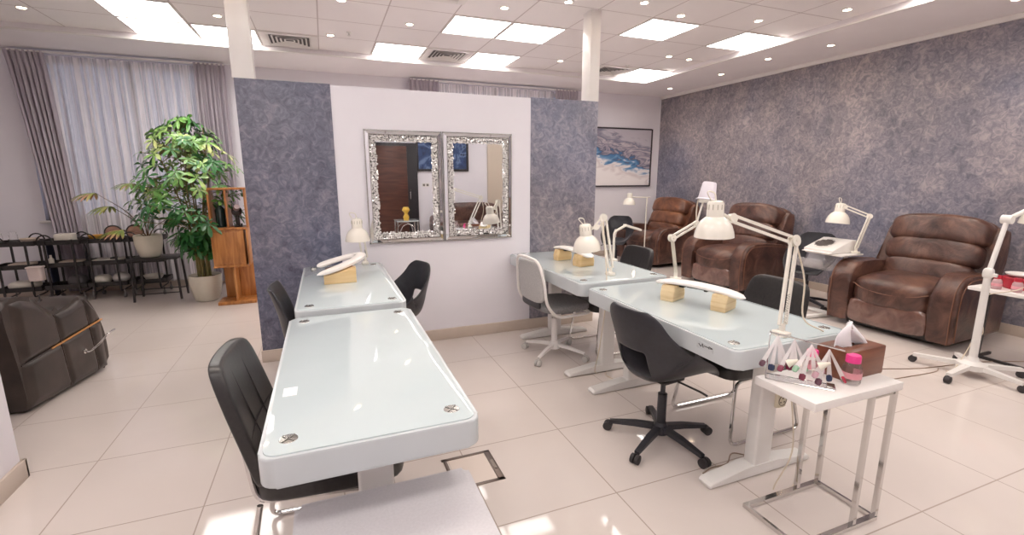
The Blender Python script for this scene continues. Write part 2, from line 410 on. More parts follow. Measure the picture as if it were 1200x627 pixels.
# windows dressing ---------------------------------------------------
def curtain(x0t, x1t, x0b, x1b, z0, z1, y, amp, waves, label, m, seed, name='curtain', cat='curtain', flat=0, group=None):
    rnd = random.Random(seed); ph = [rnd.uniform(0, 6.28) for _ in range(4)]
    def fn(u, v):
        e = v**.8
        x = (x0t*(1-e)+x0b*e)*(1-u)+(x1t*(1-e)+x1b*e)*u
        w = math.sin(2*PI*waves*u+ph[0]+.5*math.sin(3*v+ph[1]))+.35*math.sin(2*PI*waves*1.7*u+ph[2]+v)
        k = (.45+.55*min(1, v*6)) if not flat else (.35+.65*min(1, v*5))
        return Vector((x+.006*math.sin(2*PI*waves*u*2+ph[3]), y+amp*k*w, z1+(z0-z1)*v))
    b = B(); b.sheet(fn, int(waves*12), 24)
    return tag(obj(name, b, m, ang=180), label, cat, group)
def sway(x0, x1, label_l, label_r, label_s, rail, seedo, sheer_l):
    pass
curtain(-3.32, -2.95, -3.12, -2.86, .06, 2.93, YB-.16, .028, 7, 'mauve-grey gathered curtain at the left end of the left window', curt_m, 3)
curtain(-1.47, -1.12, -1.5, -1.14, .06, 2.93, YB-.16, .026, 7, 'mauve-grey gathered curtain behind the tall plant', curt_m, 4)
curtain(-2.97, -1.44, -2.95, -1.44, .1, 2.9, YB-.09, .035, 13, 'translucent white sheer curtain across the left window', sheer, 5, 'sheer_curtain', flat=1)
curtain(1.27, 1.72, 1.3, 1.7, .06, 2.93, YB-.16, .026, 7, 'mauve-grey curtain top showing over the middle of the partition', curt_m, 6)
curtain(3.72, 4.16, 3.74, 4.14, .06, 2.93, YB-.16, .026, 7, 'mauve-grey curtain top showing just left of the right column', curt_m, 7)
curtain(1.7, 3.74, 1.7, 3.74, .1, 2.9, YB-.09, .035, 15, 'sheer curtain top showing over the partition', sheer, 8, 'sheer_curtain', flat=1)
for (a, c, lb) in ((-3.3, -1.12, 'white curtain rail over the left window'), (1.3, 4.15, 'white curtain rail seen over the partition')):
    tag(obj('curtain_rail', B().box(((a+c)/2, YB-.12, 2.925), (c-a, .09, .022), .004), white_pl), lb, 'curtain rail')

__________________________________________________

*WHAT THE EXERCISE ASKS*. Return the listing above in full and without alteration, excluding its pictures.

*OUTPUT BELOW*.
The Blender Python script for this scene continues. Write part 2, from line 410 on. More parts follow. Measure the picture as if it were 1200x627 pixels.
# windows dressing ---------------------------------------------------
def curtain(x0t, x1t, x0b, x1b, z0, z1, y, amp, waves, label, m, seed, name='curtain', cat='curtain', flat=0, group=None):
    rnd = random.Random(seed); ph = [rnd.uniform(0, 6.28) for _ in range(4)]
    def fn(u, v):
        e = v**.8
        x = (x0t*(1-e)+x0b*e)*(1-u)+(x1t*(1-e)+x1b*e)*u
        w = math.sin(2*PI*waves*u+ph[0]+.5*math.sin(3*v+ph[1]))+.35*math.sin(2*PI*waves*1.7*u+ph[2]+v)
        k = (.45+.55*min(1, v*6)) if not flat else (.35+.65*min(1, v*5))
        return Vector((x+.006*math.sin(2*PI*waves*u*2+ph[3]), y+amp*k*w, z1+(z0-z1)*v))
    b = B(); b.sheet(fn, int(waves*12), 24)
    return tag(obj(name, b, m, ang=180), label, cat, group)
def sway(x0, x1, label_l, label_r, label_s, rail, seedo, sheer_l):
    pass
curtain(-3.32, -2.95, -3.12, -2.86, .06, 2.93, YB-.16, .028, 7, 'mauve-grey gathered curtain at the left end of the left window', curt_m, 3)
curtain(-1.47, -1.12, -1.5, -1.14, .06, 2.93, YB-.16, .026, 7, 'mauve-grey gathered curtain behind the tall plant', curt_m, 4)
curtain(-2.97, -1.44, -2.95, -1.44, .1, 2.9, YB-.09, .035, 13, 'translucent white sheer curtain across the left window', sheer, 5, 'sheer_curtain', flat=1)
curtain(1.27, 1.72, 1.3, 1.7, .06, 2.93, YB-.16, .026, 7, 'mauve-grey curtain top showing over the middle of the partition', curt_m, 6)
curtain(3.72, 4.16, 3.74, 4.14, .06, 2.93, YB-.16, .026, 7, 'mauve-grey curtain top showing just left of the right column', curt_m, 7)
curtain(1.7, 3.74, 1.7, 3.74, .1, 2.9, YB-.09, .035, 15, 'sheer curtain top showing over the partition', sheer, 8, 'sheer_curtain', flat=1)
for (a, c, lb) in ((-3.3, -1.12, 'white curtain rail over the left window'), (1.3, 4.15, 'white curtain rail seen over the partition')):
    tag(obj('curtain_rail', B().box(((a+c)/2, YB-.12, 2.925), (c-a, .09, .022), .004), white_pl), lb, 'curtain rail')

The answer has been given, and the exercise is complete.